If the main
audience for the PM’s much-heralded speech last Friday was her own party, and
if its main purpose was to reunite that party, then success was at best
limited, with the former deputy Prime Minister firing another salvo
over the weekend. I can understand why
any party leader would prefer to have a party united behind her on policy and
direction rather than with the simple intent of inserting a knife between her
shoulder blades, but given the depth of the disagreement on Europe within her
party, and the fact that it’s been a running sore for three decades, I suspect
that her attempts are doomed from the start.
Time to recognise that one of the world’s most electorally successful parties
is no longer fit for purpose.
Paradoxically,
if the main audience was anyone but her own party, then the speech could
probably be considered marginally more successful. It’s still peppered with ridiculous fantasies
and contradictions – what can anyone make of her claim
that she wants the “broadest and deepest
possible agreement – covering more sectors and co-operating more fully than any
free trade agreement anywhere in the world today” whilst also admitting
that any deal on her terms will mean less free trade than at present. There already is a ‘most ambitious free trade
deal’ in existence. It’s called the EU
and she’s leading the UK out of it, so what she’s actually calling for is the ‘second
broadest and deepest’ deal.
Her talk of the
deal being a ‘win-win’ is equally silly if confined solely to economics. There can be little doubt that it’s actually ‘lose-lose’,
and the purpose of any negotiation is to mitigate the losses, not maximise the
non-existent gains. The only way that
anyone can interpret any aspect of this as a ‘win’ is by treating non-economic
considerations as being more important than economic ones. That is, ultimately, the position held by
Brexiteers, and it would be an entirely honourable one if they were to be
honest about it. Some of us would still disagree,
of course, but at least we’d be debating on an honest basis.
At one point in
her speech she actually said “I want to
be straight with people”. But if
that’s what she wants to do, why not do it? It’s
the sort of political rhetoric that always makes me certain that what’s about
to follow is going to be the exact opposite. Still, even if at a detailed level
she’s still asking for what she knows to be impossible, at a headline level it’s
easy to see why the EU negotiators have welcomed what looks like the start of a
realisation that the UK’s red lines are going to have to be rubbed out one by
one.
In fairness to
the Prime Minister, I thought that she did a pretty good job, in most of the
speech, in setting out why membership of the EU is such a good idea for the UK,
and why we will lose out unless we retain membership of various agencies and
keep most of the EU’s rules and regulations.

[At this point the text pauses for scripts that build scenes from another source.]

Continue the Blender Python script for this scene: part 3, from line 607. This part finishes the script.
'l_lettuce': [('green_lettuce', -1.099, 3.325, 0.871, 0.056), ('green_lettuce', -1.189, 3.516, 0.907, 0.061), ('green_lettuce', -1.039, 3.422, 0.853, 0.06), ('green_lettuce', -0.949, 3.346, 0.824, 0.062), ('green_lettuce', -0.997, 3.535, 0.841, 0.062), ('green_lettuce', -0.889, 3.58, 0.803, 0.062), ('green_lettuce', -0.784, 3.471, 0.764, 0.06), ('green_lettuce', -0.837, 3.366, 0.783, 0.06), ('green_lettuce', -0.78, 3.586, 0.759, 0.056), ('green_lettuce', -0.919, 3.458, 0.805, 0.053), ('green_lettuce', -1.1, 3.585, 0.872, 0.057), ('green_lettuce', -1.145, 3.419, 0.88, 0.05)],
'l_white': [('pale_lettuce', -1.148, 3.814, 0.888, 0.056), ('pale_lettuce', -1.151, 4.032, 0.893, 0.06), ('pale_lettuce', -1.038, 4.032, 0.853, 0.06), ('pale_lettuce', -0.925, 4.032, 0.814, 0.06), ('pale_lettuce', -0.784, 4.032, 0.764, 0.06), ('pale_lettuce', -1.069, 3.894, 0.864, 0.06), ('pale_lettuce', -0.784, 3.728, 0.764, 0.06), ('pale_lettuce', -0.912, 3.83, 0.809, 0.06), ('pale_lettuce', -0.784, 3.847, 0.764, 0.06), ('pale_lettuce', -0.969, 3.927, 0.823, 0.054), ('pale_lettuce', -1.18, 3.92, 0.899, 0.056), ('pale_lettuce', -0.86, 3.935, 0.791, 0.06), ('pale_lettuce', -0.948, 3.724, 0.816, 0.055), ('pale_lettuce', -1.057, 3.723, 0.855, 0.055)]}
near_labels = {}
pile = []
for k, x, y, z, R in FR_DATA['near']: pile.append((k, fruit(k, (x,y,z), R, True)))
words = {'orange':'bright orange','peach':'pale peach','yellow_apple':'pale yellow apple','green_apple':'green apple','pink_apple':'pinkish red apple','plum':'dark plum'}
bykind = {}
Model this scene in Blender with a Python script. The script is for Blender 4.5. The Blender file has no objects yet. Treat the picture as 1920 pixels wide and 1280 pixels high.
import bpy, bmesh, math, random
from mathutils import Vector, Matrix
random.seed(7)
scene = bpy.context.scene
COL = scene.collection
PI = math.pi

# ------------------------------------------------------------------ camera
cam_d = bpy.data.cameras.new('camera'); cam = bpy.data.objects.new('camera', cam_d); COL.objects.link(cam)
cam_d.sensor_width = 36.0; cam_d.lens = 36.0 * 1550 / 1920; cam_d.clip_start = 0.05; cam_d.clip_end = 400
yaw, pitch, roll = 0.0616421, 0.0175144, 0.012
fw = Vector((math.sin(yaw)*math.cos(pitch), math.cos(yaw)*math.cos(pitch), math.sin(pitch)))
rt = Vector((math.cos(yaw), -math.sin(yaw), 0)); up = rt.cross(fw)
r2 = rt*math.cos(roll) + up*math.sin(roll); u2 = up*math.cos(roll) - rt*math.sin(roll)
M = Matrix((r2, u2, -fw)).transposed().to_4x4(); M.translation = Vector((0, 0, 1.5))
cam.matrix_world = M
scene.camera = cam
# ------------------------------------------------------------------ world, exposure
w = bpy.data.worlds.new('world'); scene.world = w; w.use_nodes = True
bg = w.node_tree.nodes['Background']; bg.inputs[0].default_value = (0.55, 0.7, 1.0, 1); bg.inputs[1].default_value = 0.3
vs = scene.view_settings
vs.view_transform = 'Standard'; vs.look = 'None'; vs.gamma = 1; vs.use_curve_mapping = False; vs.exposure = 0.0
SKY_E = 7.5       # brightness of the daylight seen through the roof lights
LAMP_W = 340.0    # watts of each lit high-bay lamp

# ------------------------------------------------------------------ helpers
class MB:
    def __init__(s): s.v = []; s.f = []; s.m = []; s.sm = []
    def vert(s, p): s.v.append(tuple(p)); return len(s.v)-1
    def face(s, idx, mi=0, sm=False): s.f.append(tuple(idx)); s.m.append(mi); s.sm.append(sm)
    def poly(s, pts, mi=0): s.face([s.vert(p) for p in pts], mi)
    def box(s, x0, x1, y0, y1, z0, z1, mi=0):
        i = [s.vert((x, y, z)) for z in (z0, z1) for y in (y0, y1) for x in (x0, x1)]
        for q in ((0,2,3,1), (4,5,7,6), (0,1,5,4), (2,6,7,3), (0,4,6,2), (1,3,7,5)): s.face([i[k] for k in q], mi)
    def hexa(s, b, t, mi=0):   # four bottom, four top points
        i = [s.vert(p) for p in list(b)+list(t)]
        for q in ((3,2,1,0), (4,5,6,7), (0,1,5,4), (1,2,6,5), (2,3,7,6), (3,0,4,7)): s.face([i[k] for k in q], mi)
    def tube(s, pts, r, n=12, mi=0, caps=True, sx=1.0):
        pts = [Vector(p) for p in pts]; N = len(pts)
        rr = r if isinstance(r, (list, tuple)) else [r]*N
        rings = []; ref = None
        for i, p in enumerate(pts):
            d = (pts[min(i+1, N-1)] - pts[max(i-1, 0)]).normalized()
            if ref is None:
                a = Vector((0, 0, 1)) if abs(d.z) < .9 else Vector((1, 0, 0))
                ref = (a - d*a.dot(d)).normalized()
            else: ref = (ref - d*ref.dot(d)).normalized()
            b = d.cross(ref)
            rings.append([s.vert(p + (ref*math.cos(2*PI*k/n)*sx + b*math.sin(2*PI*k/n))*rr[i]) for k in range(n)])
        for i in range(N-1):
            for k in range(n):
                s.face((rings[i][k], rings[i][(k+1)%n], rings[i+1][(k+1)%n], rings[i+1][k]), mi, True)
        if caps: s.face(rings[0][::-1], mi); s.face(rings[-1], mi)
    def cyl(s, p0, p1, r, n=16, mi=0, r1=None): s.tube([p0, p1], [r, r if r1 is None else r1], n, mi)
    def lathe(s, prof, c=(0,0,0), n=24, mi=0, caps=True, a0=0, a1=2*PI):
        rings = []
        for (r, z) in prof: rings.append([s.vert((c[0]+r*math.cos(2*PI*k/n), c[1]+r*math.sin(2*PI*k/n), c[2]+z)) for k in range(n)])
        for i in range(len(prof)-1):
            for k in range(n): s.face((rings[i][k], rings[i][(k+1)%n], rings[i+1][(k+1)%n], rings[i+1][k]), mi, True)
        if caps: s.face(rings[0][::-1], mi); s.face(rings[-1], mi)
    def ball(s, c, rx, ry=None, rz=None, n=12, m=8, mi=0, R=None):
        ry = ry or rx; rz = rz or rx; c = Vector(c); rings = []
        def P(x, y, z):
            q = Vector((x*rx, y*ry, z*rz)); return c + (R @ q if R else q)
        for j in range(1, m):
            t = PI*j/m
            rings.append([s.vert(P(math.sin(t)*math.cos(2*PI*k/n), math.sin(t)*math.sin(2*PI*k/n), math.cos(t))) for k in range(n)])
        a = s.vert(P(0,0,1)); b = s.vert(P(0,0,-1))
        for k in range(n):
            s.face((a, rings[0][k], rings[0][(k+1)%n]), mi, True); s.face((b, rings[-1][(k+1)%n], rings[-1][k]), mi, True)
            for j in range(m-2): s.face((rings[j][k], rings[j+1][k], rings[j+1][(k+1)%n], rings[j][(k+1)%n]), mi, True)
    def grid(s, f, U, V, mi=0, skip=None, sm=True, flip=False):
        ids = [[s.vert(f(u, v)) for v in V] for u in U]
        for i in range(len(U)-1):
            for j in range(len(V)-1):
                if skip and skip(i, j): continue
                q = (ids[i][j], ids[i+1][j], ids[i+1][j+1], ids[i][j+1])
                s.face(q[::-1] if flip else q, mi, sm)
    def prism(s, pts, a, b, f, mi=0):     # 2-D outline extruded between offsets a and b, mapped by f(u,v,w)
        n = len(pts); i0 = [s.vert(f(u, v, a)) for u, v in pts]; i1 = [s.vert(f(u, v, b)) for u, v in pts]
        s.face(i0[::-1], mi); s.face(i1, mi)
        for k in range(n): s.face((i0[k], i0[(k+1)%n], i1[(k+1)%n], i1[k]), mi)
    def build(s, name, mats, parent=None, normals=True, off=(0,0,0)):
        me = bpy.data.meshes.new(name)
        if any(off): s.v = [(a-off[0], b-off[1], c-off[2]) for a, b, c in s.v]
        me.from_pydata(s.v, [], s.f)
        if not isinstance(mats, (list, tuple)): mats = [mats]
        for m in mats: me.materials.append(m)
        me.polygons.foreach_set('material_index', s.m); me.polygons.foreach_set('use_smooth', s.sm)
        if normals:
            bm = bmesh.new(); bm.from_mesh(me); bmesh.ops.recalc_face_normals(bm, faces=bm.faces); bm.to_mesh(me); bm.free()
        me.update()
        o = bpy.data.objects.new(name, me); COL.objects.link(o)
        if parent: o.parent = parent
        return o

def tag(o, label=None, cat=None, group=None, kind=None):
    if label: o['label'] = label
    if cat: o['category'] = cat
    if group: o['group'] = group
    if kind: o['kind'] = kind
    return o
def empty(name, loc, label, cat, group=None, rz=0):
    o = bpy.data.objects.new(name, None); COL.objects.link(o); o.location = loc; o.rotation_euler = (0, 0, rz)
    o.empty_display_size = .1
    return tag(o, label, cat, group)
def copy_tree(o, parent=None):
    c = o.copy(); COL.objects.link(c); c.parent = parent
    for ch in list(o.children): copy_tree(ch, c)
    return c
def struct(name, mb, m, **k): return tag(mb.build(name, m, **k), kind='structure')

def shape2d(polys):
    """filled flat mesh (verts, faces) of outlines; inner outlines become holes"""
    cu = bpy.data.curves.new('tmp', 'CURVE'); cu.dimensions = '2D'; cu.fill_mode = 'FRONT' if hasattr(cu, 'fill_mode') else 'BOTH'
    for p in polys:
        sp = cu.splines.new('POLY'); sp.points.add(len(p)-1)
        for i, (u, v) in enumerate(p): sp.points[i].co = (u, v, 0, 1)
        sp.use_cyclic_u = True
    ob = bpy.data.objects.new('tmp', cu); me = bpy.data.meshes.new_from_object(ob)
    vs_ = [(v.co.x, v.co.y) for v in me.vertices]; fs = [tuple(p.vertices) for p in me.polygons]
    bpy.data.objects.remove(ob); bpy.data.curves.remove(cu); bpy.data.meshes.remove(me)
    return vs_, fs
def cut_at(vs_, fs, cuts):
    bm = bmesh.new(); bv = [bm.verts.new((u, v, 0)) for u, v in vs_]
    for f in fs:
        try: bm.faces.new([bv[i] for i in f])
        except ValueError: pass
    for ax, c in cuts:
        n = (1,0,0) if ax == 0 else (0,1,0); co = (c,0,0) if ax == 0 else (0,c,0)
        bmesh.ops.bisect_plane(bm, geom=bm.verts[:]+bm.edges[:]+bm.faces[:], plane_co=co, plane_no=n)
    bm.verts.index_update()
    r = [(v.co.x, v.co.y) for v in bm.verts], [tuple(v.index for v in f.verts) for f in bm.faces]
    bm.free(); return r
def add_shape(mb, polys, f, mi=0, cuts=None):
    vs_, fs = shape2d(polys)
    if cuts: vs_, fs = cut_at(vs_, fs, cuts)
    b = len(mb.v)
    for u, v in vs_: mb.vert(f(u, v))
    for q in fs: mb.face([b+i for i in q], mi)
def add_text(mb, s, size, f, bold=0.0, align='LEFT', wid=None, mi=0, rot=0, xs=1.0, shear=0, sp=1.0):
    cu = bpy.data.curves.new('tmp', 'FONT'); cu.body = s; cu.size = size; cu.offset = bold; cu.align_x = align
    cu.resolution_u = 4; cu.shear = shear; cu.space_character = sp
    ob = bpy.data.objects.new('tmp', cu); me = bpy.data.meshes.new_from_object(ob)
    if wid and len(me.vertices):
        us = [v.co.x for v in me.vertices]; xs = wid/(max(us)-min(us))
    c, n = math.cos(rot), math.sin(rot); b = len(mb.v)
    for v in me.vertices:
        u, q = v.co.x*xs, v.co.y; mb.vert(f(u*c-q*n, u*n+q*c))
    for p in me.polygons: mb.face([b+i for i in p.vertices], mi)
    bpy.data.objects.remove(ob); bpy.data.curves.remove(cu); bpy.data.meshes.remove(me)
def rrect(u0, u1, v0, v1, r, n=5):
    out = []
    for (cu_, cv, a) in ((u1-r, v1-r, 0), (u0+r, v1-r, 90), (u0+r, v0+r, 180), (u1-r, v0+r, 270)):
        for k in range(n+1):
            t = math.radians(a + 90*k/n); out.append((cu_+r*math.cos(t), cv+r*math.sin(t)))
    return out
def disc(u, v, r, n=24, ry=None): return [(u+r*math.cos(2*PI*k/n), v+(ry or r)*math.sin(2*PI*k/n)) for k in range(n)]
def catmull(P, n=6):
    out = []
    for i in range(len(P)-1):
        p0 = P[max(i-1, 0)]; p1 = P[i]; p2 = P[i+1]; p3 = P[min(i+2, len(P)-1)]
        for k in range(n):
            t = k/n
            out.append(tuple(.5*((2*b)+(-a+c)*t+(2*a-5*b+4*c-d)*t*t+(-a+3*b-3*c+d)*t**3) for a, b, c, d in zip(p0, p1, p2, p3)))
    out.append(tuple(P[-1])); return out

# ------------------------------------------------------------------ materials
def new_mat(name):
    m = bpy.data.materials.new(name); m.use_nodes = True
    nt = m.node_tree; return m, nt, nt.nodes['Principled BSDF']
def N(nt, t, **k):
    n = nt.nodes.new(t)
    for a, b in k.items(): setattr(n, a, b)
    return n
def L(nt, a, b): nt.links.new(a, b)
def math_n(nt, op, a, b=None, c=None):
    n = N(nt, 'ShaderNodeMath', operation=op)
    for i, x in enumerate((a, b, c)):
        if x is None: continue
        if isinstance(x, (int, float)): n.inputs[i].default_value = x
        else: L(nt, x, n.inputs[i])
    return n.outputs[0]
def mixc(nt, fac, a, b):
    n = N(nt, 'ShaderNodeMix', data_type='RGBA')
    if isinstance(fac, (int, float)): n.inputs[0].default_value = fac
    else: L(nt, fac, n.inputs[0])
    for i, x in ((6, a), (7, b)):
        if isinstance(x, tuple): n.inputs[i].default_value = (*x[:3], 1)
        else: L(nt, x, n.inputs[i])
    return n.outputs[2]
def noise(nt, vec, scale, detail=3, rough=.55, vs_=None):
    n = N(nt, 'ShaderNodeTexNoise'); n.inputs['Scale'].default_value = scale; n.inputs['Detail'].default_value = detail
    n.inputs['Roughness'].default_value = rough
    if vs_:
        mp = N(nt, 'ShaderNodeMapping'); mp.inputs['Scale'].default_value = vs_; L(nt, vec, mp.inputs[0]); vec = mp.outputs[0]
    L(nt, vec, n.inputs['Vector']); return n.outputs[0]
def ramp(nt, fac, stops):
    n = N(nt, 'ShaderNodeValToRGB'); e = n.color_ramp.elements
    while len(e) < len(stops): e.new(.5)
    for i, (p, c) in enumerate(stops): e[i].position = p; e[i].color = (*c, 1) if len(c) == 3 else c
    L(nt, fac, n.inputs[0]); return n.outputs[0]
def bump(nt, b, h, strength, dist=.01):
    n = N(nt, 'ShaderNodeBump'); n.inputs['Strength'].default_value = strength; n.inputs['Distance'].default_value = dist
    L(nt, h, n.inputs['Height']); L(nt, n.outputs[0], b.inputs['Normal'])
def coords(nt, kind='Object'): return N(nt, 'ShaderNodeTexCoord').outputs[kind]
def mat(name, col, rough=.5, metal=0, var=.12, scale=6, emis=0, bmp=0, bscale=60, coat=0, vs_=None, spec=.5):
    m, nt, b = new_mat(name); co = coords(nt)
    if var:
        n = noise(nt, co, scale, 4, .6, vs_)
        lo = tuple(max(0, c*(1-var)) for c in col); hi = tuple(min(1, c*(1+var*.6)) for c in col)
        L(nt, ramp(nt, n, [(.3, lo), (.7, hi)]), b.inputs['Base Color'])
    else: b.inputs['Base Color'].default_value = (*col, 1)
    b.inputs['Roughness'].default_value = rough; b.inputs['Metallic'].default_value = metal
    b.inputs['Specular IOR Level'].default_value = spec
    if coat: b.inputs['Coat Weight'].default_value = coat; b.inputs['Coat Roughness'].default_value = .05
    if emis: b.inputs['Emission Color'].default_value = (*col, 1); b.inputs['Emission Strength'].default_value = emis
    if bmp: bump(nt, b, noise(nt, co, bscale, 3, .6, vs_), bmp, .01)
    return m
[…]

At least, that’s what I thought she was saying, and that’s what the EU
negotiators seem to think she was saying as well. On the other hand, both they and I thought
that she had committed, last December, to keeping Northern Ireland in the same
customs and regulatory regime as the rest of Ireland. It turned out that she had her fingers
crossed behind her back all the time, invalidating all promises made. The question now is whether they were still
crossed last Friday. The Brexiteers who
praised her speech certainly seem to think so.